■ What you need to do ■
What do the lines from the top of the data through the line with "s.paint(cav * sstep(620, 760, x), srgb(84, 58, 36), 0.85)" say? Quote them exactly and include both ends.

☆ ☆ ☆ ☆ ☆ ☆ ☆

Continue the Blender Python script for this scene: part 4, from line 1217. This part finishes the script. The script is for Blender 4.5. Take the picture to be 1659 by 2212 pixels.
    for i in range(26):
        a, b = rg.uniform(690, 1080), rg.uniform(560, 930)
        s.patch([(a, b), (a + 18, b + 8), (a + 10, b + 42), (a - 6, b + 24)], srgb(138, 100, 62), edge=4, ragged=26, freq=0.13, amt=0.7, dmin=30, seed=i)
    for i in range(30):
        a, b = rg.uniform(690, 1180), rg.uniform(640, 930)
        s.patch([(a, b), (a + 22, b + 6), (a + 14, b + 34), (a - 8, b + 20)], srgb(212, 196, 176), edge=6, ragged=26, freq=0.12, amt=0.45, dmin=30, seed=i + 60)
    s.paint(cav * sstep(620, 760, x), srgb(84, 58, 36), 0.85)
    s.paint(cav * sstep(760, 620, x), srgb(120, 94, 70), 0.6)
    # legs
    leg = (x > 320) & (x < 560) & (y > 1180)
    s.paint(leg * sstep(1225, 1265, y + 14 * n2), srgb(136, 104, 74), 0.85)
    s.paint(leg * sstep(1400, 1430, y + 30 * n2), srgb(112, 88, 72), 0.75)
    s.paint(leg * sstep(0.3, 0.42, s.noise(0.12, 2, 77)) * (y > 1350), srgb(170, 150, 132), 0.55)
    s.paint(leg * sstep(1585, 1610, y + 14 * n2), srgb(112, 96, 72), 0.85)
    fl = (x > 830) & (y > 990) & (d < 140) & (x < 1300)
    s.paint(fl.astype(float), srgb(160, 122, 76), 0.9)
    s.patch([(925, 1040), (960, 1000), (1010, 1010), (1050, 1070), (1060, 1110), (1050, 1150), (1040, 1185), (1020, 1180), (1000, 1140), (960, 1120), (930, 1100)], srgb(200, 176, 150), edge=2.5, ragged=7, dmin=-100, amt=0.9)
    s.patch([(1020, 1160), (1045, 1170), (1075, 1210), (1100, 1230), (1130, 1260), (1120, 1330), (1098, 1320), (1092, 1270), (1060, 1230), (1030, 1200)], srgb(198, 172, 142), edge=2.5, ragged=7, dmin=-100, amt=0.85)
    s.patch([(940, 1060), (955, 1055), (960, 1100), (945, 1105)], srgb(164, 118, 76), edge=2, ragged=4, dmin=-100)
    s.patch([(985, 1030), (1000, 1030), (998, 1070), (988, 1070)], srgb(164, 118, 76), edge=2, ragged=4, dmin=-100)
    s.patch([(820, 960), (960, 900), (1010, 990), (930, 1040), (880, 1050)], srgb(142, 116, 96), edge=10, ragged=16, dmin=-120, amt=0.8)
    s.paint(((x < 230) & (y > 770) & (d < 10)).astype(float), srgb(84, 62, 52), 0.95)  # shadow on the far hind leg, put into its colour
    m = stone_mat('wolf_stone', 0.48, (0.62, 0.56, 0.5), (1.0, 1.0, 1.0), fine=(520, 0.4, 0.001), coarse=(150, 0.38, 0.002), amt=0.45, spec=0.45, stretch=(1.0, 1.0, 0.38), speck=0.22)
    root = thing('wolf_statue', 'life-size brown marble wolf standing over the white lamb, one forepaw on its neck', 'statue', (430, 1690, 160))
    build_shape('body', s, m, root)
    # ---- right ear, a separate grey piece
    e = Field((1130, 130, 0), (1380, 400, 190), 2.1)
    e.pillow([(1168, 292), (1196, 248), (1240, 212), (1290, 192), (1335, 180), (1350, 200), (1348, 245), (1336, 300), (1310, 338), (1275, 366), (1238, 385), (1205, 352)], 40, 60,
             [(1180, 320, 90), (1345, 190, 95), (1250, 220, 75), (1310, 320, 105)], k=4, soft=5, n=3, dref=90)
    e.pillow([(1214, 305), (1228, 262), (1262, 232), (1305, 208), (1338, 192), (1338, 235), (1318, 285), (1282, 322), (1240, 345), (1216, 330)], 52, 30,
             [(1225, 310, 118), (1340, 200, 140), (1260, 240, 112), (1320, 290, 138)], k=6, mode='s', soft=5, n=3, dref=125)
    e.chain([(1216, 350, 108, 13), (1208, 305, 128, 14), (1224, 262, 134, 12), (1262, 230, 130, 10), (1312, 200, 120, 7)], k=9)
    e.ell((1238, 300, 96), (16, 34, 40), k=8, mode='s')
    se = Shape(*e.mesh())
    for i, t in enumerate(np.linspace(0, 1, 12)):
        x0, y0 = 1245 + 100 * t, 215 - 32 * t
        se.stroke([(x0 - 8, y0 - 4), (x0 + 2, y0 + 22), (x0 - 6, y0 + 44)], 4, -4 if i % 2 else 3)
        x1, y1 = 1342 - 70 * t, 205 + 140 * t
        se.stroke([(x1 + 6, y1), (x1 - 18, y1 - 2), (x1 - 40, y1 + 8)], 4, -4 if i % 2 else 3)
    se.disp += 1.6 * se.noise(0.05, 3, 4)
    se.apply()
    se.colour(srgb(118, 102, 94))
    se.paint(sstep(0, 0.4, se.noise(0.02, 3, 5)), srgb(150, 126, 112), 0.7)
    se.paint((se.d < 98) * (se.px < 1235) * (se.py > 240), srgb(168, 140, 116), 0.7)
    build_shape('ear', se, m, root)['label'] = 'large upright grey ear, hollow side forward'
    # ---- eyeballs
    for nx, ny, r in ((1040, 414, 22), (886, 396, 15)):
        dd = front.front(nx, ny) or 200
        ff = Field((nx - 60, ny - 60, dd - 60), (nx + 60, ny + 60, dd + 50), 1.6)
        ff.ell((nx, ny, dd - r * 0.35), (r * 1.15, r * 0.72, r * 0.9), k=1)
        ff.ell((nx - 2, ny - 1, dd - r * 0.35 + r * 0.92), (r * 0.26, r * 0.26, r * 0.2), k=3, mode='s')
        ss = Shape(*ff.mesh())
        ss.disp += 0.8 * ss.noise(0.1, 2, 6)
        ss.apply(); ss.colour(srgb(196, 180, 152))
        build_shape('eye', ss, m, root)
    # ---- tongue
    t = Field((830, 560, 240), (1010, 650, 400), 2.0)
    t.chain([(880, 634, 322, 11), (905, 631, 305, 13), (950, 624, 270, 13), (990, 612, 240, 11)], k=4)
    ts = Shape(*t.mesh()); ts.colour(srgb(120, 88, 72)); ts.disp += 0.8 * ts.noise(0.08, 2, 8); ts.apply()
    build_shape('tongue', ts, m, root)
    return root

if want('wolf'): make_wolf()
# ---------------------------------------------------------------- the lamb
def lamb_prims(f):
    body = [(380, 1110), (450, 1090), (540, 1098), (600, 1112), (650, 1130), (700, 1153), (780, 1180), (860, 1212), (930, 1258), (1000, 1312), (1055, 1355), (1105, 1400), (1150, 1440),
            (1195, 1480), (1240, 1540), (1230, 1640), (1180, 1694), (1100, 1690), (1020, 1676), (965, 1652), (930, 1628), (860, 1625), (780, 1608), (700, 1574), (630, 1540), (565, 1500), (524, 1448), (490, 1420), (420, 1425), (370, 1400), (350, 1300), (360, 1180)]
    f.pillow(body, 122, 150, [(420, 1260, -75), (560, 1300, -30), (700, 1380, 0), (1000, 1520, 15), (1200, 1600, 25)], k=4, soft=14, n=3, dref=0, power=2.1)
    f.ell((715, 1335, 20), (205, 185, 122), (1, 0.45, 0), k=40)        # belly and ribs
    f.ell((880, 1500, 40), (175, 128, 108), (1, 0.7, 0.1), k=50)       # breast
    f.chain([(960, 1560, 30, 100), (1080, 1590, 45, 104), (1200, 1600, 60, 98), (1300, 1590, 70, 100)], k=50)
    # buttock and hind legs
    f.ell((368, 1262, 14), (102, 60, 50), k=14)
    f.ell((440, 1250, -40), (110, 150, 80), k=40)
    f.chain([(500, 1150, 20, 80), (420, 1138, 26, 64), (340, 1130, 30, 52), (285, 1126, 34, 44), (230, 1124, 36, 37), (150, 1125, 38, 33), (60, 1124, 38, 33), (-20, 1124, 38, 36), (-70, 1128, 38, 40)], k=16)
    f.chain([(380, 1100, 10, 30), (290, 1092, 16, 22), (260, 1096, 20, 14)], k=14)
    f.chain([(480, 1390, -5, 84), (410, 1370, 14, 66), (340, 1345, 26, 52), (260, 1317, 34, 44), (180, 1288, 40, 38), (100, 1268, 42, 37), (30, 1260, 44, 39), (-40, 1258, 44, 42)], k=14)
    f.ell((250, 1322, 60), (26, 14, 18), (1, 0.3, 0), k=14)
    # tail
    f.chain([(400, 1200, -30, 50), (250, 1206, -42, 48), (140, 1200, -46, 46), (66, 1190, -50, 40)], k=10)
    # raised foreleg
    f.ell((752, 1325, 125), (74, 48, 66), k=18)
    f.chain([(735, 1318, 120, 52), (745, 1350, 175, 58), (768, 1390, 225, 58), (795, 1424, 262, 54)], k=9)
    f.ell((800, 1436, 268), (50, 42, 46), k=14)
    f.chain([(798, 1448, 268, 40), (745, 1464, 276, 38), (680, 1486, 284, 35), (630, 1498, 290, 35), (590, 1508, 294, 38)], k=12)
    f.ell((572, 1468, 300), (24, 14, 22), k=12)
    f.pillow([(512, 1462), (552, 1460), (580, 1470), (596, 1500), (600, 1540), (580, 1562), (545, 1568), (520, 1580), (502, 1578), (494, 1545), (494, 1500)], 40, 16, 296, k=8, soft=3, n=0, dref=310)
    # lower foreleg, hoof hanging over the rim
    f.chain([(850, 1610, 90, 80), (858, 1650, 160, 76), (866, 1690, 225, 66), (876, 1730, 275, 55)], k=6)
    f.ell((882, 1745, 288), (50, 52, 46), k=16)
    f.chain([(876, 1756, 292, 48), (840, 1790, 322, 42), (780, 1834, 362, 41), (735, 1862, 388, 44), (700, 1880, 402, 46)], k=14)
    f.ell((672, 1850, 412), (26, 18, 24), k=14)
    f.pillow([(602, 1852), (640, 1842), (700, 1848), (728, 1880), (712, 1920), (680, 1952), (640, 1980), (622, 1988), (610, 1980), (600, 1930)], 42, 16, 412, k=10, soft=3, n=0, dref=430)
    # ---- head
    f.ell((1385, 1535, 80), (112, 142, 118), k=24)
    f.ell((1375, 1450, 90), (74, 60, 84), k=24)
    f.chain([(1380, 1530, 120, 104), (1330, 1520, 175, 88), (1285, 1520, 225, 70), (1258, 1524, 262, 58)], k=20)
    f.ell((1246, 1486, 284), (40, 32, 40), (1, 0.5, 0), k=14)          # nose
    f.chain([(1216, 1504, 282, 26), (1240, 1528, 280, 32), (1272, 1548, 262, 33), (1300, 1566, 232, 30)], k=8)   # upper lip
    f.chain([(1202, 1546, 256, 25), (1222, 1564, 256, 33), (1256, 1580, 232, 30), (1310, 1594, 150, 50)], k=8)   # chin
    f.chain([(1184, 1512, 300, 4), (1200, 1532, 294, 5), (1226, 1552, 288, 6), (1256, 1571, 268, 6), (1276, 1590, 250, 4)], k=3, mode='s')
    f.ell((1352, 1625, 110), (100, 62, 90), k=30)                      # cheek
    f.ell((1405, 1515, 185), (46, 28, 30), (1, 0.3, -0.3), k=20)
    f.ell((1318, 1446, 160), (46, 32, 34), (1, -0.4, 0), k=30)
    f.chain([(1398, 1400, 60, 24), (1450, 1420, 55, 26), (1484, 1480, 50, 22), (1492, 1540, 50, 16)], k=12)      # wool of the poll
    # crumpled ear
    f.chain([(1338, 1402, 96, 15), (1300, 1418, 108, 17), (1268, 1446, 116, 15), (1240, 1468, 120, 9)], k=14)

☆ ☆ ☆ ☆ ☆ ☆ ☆

■ Exercise result ■
Continue the Blender Python script for this scene: part 4, from line 1217. This part finishes the script. The script is for Blender 4.5. Take the picture to be 1659 by 2212 pixels.
    for i in range(26):
        a, b = rg.uniform(690, 1080), rg.uniform(560, 930)
        s.patch([(a, b), (a + 18, b + 8), (a + 10, b + 42), (a - 6, b + 24)], srgb(138, 100, 62), edge=4, ragged=26, freq=0.13, amt=0.7, dmin=30, seed=i)
    for i in range(30):
        a, b = rg.uniform(690, 1180), rg.uniform(640, 930)
        s.patch([(a, b), (a + 22, b + 6), (a + 14, b + 34), (a - 8, b + 20)], srgb(212, 196, 176), edge=6, ragged=26, freq=0.12, amt=0.45, dmin=30, seed=i + 60)
    s.paint(cav * sstep(620, 760, x), srgb(84, 58, 36), 0.85)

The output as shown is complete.